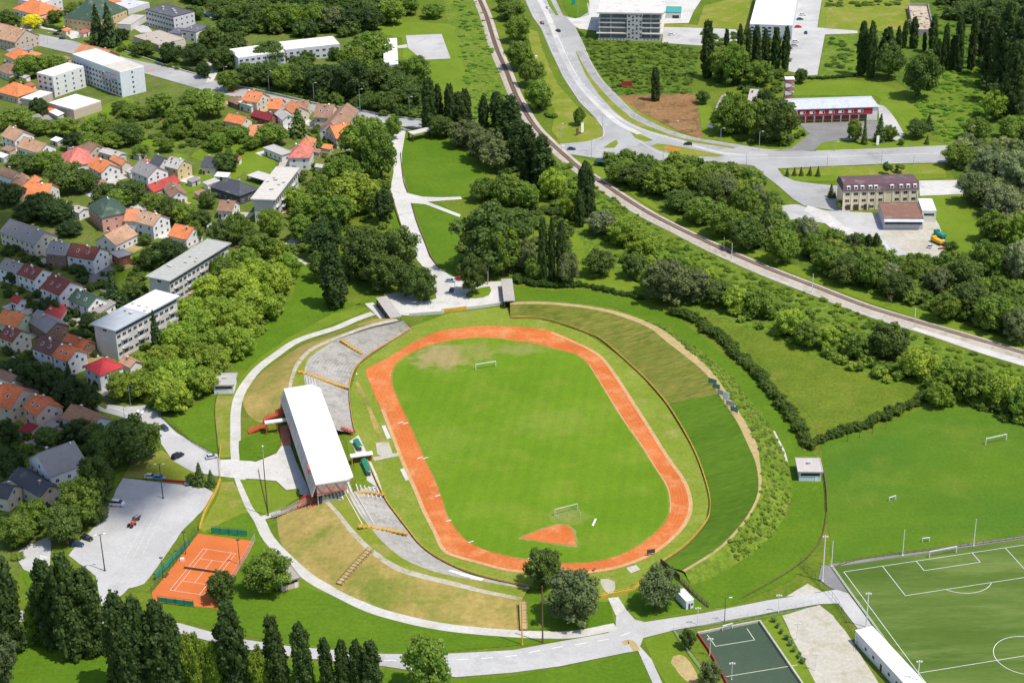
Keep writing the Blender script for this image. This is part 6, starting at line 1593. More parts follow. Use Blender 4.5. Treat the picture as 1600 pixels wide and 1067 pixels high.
TCOL = {'L': (.200, .290, .036), 'M': (.118, .190, .028), 'D': (.076, .124, .026), 'V': (.042, .076, .020), 'G': (.115, .150, .058), 'S': (.17, .215, .105), 'Y': (.50, .50, .02), 'P': (.044, .078, .019), 'B': (.165, .255, .030)}
CW = {'L': 'light green', 'M': 'mid-green', 'D': 'dark green', 'V': 'very dark', 'G': 'grey-green', 'S': 'pale silvery', 'Y': 'yellow-leaved', 'P': 'dark', 'B': 'bright green'}
KW = {'b': ('broadleaf_tree', 'broadleaf tree'), 'p': ('poplar', 'columnar poplar'), 's': ('spruce', 'conical spruce'), 'u': ('shrub', 'rounded shrub')}
TREES = []
def tree(kind, col, x, yt, yb, w):
    H_ = yb - yt
    base = (x, yb - (.16 * min(H_, w) if kind in 'bu' else 2))
    b = G(*base); h = height_of(base[0], base[1], yt) * (.95 if kind in 'bu' else 1.0)
    h = max(1.2, h); wm = w / ppm(b)
    rs = random.Random(int(x * 31 + yt * 17 + yb))
    root = empty(KW[kind][0], b, rs.uniform(0, 6.28))
    lean = .0
    if kind != 'u':
        t = link_mesh('trunk', TRUNK if kind == 'b' else TRUNK_P, root); t.scale = (wm * .8, wm * .8, h) if kind == 'b' else (wm * .7, wm * .7, h)
    lo = .03 if kind == 'b' else .0
    root.rotation_euler = (rs.uniform(-.04, .04), rs.uniform(-.04, .04), root.rotation_euler[2])
    c = link_mesh('crown', rs.choice(CROWN[kind]), root)
    c.location = (0, 0, h * lo)
    pw = {'b': 1.10, 'p': 1.16, 's': 1.1, 'u': 1.08}[kind]
    c.scale = (wm * pw * rs.uniform(.94, 1.06), wm * pw * rs.uniform(.94, 1.06), h * (1 - lo) * (1.0 if kind != 'u' else 1.05))
    k = TCOL[col]; f = rs.uniform(.84, 1.18) * 1.3; g = rs.uniform(.94, 1.07)
    c.color = (k[0] * f / g, k[1] * f, k[2] * f, 1)
    TREES.append((root, kind, col, x, (yt + yb) / 2, h))
    return root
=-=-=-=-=
(AIM)
The material above must be printed exactly, with its pictures left out.

(RIGHT ANSWER)
Keep writing the Blender script for this image. This is part 6, starting at line 1593. More parts follow. Use Blender 4.5. Treat the picture as 1600 pixels wide and 1067 pixels high.
TCOL = {'L': (.200, .290, .036), 'M': (.118, .190, .028), 'D': (.076, .124, .026), 'V': (.042, .076, .020), 'G': (.115, .150, .058), 'S': (.17, .215, .105), 'Y': (.50, .50, .02), 'P': (.044, .078, .019), 'B': (.165, .255, .030)}
CW = {'L': 'light green', 'M': 'mid-green', 'D': 'dark green', 'V': 'very dark', 'G': 'grey-green', 'S': 'pale silvery', 'Y': 'yellow-leaved', 'P': 'dark', 'B': 'bright green'}
KW = {'b': ('broadleaf_tree', 'broadleaf tree'), 'p': ('poplar', 'columnar poplar'), 's': ('spruce', 'conical spruce'), 'u': ('shrub', 'rounded shrub')}
TREES = []
def tree(kind, col, x, yt, yb, w):
    H_ = yb - yt
    base = (x, yb - (.16 * min(H_, w) if kind in 'bu' else 2))
    b = G(*base); h = height_of(base[0], base[1], yt) * (.95 if kind in 'bu' else 1.0)
    h = max(1.2, h); wm = w / ppm(b)
    rs = random.Random(int(x * 31 + yt * 17 + yb))
    root = empty(KW[kind][0], b, rs.uniform(0, 6.28))
    lean = .0
    if kind != 'u':
        t = link_mesh('trunk', TRUNK if kind == 'b' else TRUNK_P, root); t.scale = (wm * .8, wm * .8, h) if kind == 'b' else (wm * .7, wm * .7, h)
    lo = .03 if kind == 'b' else .0
    root.rotation_euler = (rs.uniform(-.04, .04), rs.uniform(-.04, .04), root.rotation_euler[2])
    c = link_mesh('crown', rs.choice(CROWN[kind]), root)
    c.location = (0, 0, h * lo)
    pw = {'b': 1.10, 'p': 1.16, 's': 1.1, 'u': 1.08}[kind]
    c.scale = (wm * pw * rs.uniform(.94, 1.06), wm * pw * rs.uniform(.94, 1.06), h * (1 - lo) * (1.0 if kind != 'u' else 1.05))
    k = TCOL[col]; f = rs.uniform(.84, 1.18) * 1.3; g = rs.uniform(.94, 1.07)
    c.color = (k[0] * f / g, k[1] * f, k[2] * f, 1)
    TREES.append((root, kind, col, x, (yt + yb) / 2, h))
    return root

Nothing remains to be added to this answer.